WHAT YOU HAVE TO DO: Read the records below and copy each line that contains "Python".

#####

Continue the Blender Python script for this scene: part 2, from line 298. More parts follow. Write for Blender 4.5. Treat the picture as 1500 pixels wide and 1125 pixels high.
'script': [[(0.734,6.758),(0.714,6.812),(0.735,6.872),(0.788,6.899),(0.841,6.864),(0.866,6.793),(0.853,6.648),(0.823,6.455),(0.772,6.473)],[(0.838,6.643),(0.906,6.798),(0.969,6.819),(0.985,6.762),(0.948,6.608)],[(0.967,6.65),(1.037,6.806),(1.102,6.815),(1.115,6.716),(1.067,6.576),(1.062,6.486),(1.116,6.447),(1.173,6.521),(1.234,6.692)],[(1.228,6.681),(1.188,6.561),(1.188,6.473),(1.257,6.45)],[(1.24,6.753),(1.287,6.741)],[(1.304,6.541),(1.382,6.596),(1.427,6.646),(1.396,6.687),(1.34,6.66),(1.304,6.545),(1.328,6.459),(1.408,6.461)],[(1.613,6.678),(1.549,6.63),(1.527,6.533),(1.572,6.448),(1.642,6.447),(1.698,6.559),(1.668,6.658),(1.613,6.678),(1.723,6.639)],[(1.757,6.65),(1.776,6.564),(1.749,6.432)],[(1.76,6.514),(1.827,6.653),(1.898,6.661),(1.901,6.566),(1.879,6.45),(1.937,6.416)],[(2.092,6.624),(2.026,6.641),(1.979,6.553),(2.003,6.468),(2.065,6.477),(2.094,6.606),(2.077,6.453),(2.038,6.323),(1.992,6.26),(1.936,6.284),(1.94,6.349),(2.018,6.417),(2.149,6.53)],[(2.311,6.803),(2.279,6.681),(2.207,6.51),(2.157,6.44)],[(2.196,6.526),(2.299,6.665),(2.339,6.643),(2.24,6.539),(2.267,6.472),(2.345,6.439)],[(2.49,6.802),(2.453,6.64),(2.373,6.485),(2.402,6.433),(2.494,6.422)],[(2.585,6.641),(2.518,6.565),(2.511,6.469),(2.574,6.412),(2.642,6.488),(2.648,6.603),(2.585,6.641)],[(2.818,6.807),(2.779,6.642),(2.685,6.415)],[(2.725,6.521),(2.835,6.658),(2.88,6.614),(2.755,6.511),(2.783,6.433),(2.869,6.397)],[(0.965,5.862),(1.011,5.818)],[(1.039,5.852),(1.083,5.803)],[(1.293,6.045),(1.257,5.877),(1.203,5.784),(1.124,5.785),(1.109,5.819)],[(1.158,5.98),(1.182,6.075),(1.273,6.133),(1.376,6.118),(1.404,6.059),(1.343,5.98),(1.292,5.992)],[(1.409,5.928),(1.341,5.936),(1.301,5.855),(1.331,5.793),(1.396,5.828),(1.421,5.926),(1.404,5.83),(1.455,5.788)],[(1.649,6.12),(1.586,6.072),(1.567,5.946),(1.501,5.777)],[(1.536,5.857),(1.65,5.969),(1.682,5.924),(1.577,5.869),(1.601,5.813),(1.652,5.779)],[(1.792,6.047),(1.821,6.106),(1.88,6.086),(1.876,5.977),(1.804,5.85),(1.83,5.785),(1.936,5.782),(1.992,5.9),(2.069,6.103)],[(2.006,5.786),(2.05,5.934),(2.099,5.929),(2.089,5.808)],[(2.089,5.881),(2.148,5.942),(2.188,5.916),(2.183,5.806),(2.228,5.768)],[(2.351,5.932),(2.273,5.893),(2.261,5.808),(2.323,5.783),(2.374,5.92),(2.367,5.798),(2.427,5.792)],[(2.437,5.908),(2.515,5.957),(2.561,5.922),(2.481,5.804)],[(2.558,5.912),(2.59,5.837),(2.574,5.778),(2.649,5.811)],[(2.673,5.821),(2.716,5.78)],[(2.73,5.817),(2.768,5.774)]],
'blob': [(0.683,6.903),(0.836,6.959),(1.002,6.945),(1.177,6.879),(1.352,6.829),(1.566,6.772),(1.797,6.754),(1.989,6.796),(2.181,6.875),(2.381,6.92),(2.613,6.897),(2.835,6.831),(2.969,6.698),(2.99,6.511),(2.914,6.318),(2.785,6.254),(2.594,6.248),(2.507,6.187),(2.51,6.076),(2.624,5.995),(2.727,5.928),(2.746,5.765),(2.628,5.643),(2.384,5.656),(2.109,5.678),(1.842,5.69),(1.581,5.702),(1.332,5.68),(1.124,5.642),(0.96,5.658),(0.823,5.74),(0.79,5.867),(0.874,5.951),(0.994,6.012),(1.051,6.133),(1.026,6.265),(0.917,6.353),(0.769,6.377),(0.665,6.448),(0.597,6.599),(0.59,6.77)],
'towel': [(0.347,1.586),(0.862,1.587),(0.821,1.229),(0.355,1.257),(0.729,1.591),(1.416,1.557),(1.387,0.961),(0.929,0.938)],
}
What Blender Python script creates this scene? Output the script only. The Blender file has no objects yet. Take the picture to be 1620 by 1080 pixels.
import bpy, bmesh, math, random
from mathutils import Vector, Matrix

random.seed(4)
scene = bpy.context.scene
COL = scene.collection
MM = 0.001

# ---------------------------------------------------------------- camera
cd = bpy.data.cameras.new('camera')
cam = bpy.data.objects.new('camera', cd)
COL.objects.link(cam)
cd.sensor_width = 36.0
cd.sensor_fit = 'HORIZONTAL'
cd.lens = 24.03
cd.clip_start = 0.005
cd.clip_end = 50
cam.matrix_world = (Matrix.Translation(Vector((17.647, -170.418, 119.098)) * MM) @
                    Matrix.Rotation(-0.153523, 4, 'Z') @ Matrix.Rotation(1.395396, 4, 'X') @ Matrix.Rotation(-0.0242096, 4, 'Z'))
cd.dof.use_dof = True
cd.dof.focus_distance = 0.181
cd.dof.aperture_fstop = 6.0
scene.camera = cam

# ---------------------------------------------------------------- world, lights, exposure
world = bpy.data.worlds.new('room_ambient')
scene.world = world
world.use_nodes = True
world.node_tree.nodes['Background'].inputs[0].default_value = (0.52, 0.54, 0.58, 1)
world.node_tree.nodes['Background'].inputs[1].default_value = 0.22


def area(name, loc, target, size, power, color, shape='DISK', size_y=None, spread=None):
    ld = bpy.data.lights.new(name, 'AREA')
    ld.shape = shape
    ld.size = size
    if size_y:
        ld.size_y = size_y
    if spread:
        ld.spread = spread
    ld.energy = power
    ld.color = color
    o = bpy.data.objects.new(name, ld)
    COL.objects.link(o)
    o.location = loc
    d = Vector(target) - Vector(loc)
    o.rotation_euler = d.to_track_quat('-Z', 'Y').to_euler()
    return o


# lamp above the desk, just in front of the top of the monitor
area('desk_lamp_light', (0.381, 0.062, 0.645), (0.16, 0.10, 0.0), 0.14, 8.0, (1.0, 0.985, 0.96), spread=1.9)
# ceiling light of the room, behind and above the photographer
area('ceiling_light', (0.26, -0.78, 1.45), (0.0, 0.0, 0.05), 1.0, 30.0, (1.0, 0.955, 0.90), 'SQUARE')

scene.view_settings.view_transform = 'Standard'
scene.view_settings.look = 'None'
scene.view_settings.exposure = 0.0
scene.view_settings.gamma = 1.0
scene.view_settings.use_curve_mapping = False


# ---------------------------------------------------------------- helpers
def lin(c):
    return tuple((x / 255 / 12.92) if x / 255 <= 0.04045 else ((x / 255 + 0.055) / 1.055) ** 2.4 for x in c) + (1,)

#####

TASK ANSWER:
Continue the Blender Python script for this scene: part 2, from line 298. More parts follow. Write for Blender 4.5. Treat the picture as 1500 pixels wide and 1125 pixels high.
What Blender Python script creates this scene? Output the script only. The Blender file has no objects yet. Take the picture to be 1620 by 1080 pixels.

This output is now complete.